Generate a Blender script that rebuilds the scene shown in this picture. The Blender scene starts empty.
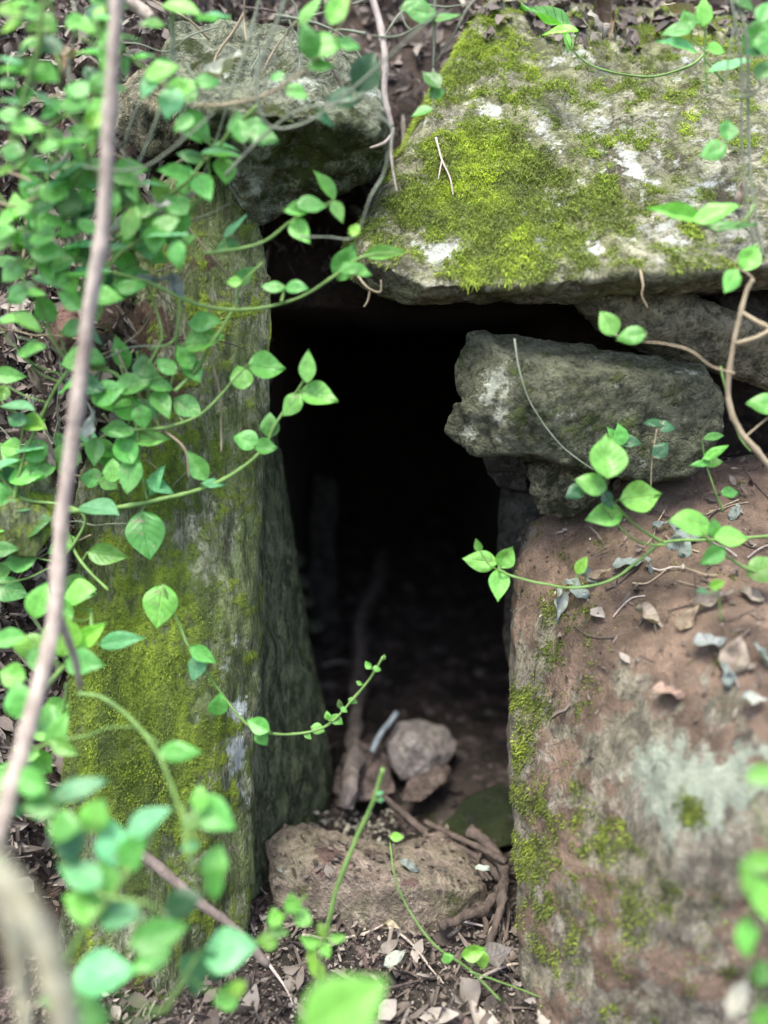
import bpy, bmesh, math, random
from math import radians as R, sin, cos, pi
from mathutils import Vector, noise, Matrix
from mathutils.bvhtree import BVHTree

sc = bpy.context.scene
COL = sc.collection
rnd = random.Random(7)

# ------------------------------------------------------------------ camera
F = 804.0                      # focal length in pixels at 768 x 1024
PITCH = R(12)
CAM = Vector((0, -1.1, 0.85))
FWD = Vector((0, cos(PITCH), -sin(PITCH)))
UP = Vector((0, sin(PITCH), cos(PITCH)))
RT = Vector((1, 0, 0))
cd = bpy.data.cameras.new('camera')
cam = bpy.data.objects.new('camera', cd)
COL.objects.link(cam)
cam.location = CAM
cam.rotation_euler = (R(90) - PITCH, 0, 0)
cd.sensor_fit = 'VERTICAL'
cd.sensor_height = 24
cd.sensor_width = 18
cd.lens = F / 1024 * 24
cd.clip_start = 0.02
cd.clip_end = 500
cd.dof.use_dof = True
cd.dof.focus_distance = 1.14
cd.dof.aperture_fstop = cd.lens / 27.0
sc.camera = cam

# ------------------------------------------------------------------ light
SUN_EL, SUN_AZ = R(66), R(205)
w = bpy.data.worlds.new('World')
sc.world = w
w.use_nodes = True
nt = w.node_tree
nt.nodes.clear()
sky = nt.nodes.new('ShaderNodeTexSky')
sky.sky_type = 'NISHITA'
sky.sun_disc = False
sky.sun_elevation = SUN_EL
sky.sun_rotation = SUN_AZ
sky.air_density = 1.0
sky.dust_density = 3.0
sky.ozone_density = 1.0
bg = nt.nodes.new('ShaderNodeBackground')
bg.inputs['Strength'].default_value = 0.13
wo = nt.nodes.new('ShaderNodeOutputWorld')
nt.links.new(sky.outputs[0], bg.inputs[0])
nt.links.new(bg.outputs[0], wo.inputs[0])
sl = bpy.data.lights.new('sun', 'SUN')
sl.energy = 1.5
sl.angle = R(20)
sl.color = (0.97, 1.0, 0.84)
so = bpy.data.objects.new('sun', sl)
COL.objects.link(so)
sd = Vector((sin(SUN_AZ) * cos(SUN_EL), cos(SUN_AZ) * cos(SUN_EL), sin(SUN_EL)))
so.rotation_euler = sd.to_track_quat('Z', 'Y').to_euler()
so.location = (0, 0, 6)
vs = sc.view_settings
vs.view_transform = 'Standard'
vs.look = 'None'
vs.gamma = 1
vs.exposure = 2.0
vs.use_curve_mapping = False
sc.render.engine = 'CYCLES'
sc.cycles.max_bounces = 5
sc.cycles.diffuse_bounces = 3
sc.cycles.glossy_bounces = 2
sc.cycles.transmission_bounces = 3


# ------------------------------------------------------------------ helpers
def ray(px, py):
    return FWD + RT * ((px - 384) / F) + UP * ((512 - py) / F)


def at(px, py, Y):
    """world point seen at a pixel of the photograph, Y metres behind the mouth of the chamber"""
    d = ray(px, py)
    return CAM + d * ((Y - CAM.y) / d.y)


def depth(p):
    return (p - CAM).dot(FWD)


def pix(p):
    d = depth(p)
    return 384 + F * (p - CAM).x / d, 512 - F * (p - CAM).dot(UP) / d


def tag(o, label=None, cat=None, group=None, kind=None):
    if label: o['label'] = label
    if cat: o['category'] = cat
    if group: o['group'] = group
    if kind: o['kind'] = kind
    return o


def sstep(a, b, x):
    t = min(1, max(0, (x - a) / (b - a)))
    return t * t * (3 - 2 * t)


def fbm(p, s, o=4):
    return noise.fractal(Vector(p) * s, 0.9, 2.1, o)          # about -1..1


def link(o, parent=None):
    COL.objects.link(o)
    if parent is not None:
        o.parent = parent
    return o


def empty(name, loc):
    o = bpy.data.objects.new(name, None)
    o.empty_display_size = 0.02
    o.location = loc
    return link(o)


def mesh_obj(name, verts, faces, mat, parent=None, base=None, smooth=True, attrs=None):
    """verts in world space; the origin goes to base (or to the parent's origin)"""
    if base is None:
        base = parent.matrix_basis.translation.copy() if parent is not None else Vector((0, 0, 0))
    m = bpy.data.meshes.new(name)
    m.from_pydata([tuple(Vector(v) - base) for v in verts], [], faces)
    if smooth:
        m.polygons.foreach_set('use_smooth', [True] * len(m.polygons))
    for k, vals in (attrs or {}).items():
        a = m.attributes.new(k, 'FLOAT', 'POINT')
        a.data.foreach_set('value', vals)
    m.materials.append(mat)
    o = bpy.data.objects.new(name, m)
    if parent is None:
        o.location = base
    link(o, parent)
    return o


# ------------------------------------------------------------------ material helpers
class NT:
    def __init__(self, name):
        self.m = bpy.data.materials.new(name)
        self.m.use_nodes = True
        self.t = self.m.node_tree
        self.t.nodes.clear()
        self.out = self.t.nodes.new('ShaderNodeOutputMaterial')

    def n(self, typ, **kw):
        x = self.t.nodes.new(typ)
        for k, v in kw.items():
            if k.startswith('_'):
                setattr(x, k[1:], v)
            else:
                self.set(x, k.replace('__', ' '), v)
        return x

    def set(self, x, key, v):
        s = x.inputs[int(key[1:])] if key[0] == 'i' and key[1:].isdigit() else x.inputs[key]
        if isinstance(v, bpy.types.NodeSocket):
            self.t.links.new(v, s)
        else:
            if isinstance(v, (tuple, list)) and len(v) == 3 and s.type == 'RGBA':
                v = (*v, 1)
            s.default_value = v

    def noise(self, scale, vec, detail=5, rough=0.6, dist=0.0):
        return self.n('ShaderNodeTexNoise', Scale=scale, Detail=detail, Roughness=rough, Distortion=dist, Vector=vec).outputs[0]

    def math(self, op, a, b=0.0, clamp=False):
        return self.n('ShaderNodeMath', _operation=op, _use_clamp=clamp, i0=a, i1=b).outputs[0]

    def mix(self, f, a, b, mode='MIX'):
        x = self.n('ShaderNodeMix', _data_type='RGBA', _blend_type=mode)
        self.set(x, 'i0', f); self.set(x, 'i6', a); self.set(x, 'i7', b)
        return x.outputs[2]

    def mfloat(self, f, a, b):
        x = self.n('ShaderNodeMix', _data_type='FLOAT')
        self.set(x, 'i0', f); self.set(x, 'i2', a); self.set(x, 'i3', b)
        return x.outputs[0]

    def ss(self, v, a, b):
        return self.n('ShaderNodeMapRange', _interpolation_type='SMOOTHSTEP', i0=v, i1=a, i2=b).outputs[0]

    def attr(self, name):
        return self.n('ShaderNodeAttribute', _attribute_name=name).outputs['Fac']

    def finish(self, col, rough, bump=None, bstr=0.5, bdist=0.004, **kw):
        b = self.n('ShaderNodeBsdfPrincipled')
        self.set(b, 'Base Color', col)
        self.set(b, 'Roughness', rough)
        for k, v in kw.items():
            self.set(b, k.replace('__', ' '), v)
        if bump is not None:
            bn = self.n('ShaderNodeBump', Strength=bstr, Distance=bdist, Height=bump)
            self.set(b, 'Normal', bn.outputs[0])
        self.t.links.new(b.outputs[0], self.out.inputs[0])
        self.b = b
        return self.m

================

• TASK STATEMENT
Give again, exactly, the lines from the start of the data through the one holding "sc.camera = cam"; omit the pictures.

• SOLUTION FOR THIS PROBLEM
Generate a Blender script that rebuilds the scene shown in this picture. The Blender scene starts empty.
import bpy, bmesh, math, random
from math import radians as R, sin, cos, pi
from mathutils import Vector, noise, Matrix
from mathutils.bvhtree import BVHTree

sc = bpy.context.scene
COL = sc.collection
rnd = random.Random(7)

# ------------------------------------------------------------------ camera
F = 804.0                      # focal length in pixels at 768 x 1024
PITCH = R(12)
CAM = Vector((0, -1.1, 0.85))
FWD = Vector((0, cos(PITCH), -sin(PITCH)))
UP = Vector((0, sin(PITCH), cos(PITCH)))
RT = Vector((1, 0, 0))
cd = bpy.data.cameras.new('camera')
cam = bpy.data.objects.new('camera', cd)
COL.objects.link(cam)
cam.location = CAM
cam.rotation_euler = (R(90) - PITCH, 0, 0)
cd.sensor_fit = 'VERTICAL'
cd.sensor_height = 24
cd.sensor_width = 18
cd.lens = F / 1024 * 24
cd.clip_start = 0.02
cd.clip_end = 500
cd.dof.use_dof = True
cd.dof.focus_distance = 1.14
cd.dof.aperture_fstop = cd.lens / 27.0
sc.camera = cam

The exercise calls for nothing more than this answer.